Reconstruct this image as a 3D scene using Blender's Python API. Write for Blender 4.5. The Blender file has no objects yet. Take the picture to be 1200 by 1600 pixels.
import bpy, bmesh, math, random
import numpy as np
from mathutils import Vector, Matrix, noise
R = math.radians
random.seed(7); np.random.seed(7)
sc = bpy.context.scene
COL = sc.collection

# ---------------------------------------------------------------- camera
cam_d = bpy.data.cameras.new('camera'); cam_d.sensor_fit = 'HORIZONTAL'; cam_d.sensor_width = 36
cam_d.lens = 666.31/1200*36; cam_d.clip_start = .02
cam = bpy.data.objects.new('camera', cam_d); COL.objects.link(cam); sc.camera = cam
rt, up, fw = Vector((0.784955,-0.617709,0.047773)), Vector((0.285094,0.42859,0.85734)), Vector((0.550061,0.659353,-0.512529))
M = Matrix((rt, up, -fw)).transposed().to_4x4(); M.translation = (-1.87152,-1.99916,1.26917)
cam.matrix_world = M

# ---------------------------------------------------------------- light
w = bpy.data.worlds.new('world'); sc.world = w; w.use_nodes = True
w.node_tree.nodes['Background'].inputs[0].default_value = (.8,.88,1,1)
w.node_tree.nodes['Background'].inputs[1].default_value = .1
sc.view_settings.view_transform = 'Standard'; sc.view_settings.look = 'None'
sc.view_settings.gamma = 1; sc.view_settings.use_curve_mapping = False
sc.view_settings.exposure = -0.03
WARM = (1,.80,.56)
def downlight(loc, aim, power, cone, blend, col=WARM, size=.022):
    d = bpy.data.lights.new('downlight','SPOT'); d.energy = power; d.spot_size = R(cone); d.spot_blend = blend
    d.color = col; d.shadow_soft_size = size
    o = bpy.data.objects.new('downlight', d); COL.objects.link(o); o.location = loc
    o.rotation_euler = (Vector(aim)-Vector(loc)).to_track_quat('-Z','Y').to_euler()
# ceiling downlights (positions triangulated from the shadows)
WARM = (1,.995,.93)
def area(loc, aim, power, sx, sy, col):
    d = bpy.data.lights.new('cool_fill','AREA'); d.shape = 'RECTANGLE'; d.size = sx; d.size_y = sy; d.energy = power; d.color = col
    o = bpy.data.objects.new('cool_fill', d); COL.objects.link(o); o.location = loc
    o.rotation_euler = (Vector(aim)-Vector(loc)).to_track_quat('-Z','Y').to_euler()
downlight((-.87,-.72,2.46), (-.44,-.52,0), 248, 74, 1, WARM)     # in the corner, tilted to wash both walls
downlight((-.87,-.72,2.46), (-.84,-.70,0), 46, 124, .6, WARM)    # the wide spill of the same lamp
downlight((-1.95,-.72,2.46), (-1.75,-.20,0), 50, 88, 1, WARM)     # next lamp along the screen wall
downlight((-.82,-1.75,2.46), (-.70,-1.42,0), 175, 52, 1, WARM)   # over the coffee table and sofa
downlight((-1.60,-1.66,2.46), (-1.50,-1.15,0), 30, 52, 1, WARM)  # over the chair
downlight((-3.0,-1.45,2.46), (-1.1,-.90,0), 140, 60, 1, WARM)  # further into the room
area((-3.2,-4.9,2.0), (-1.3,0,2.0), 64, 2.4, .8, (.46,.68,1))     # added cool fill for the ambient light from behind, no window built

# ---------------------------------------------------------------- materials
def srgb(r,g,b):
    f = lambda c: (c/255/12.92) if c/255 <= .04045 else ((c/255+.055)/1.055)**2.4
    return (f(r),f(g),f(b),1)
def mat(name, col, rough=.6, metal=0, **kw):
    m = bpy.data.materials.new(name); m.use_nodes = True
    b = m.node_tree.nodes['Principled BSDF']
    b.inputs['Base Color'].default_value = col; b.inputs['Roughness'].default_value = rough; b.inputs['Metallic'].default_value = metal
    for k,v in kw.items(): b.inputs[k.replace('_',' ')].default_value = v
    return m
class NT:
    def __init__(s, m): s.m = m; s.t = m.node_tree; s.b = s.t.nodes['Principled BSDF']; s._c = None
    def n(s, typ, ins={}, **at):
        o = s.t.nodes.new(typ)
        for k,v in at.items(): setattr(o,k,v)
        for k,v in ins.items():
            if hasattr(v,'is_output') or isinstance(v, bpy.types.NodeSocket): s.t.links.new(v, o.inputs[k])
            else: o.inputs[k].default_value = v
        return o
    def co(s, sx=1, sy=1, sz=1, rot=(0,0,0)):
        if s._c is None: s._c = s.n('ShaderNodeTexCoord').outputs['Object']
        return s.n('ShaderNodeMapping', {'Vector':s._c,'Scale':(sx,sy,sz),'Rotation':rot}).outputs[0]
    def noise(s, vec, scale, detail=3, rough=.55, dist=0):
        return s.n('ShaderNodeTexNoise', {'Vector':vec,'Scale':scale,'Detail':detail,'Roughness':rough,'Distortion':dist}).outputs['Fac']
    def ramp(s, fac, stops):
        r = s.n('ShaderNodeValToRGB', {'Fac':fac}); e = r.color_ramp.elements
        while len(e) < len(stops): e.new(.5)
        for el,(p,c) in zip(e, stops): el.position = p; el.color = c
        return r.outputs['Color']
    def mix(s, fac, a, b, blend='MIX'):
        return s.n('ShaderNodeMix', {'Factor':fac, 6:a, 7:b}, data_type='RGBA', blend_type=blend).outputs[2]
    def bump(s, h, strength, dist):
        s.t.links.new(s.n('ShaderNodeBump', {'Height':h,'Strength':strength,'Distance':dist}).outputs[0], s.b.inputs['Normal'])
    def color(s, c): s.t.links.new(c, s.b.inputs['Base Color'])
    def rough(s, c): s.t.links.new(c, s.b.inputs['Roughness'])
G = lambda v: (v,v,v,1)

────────

Directions for this task: Please reproduce exactly the lines above, beginning with the first and ending with the line that contains "cam.matrix_world = M", and include nothing outside that range.

Response to this task:
Reconstruct this image as a 3D scene using Blender's Python API. Write for Blender 4.5. The Blender file has no objects yet. Take the picture to be 1200 by 1600 pixels.
import bpy, bmesh, math, random
import numpy as np
from mathutils import Vector, Matrix, noise
R = math.radians
random.seed(7); np.random.seed(7)
sc = bpy.context.scene
COL = sc.collection

# ---------------------------------------------------------------- camera
cam_d = bpy.data.cameras.new('camera'); cam_d.sensor_fit = 'HORIZONTAL'; cam_d.sensor_width = 36
cam_d.lens = 666.31/1200*36; cam_d.clip_start = .02
cam = bpy.data.objects.new('camera', cam_d); COL.objects.link(cam); sc.camera = cam
rt, up, fw = Vector((0.784955,-0.617709,0.047773)), Vector((0.285094,0.42859,0.85734)), Vector((0.550061,0.659353,-0.512529))
M = Matrix((rt, up, -fw)).transposed().to_4x4(); M.translation = (-1.87152,-1.99916,1.26917)
cam.matrix_world = M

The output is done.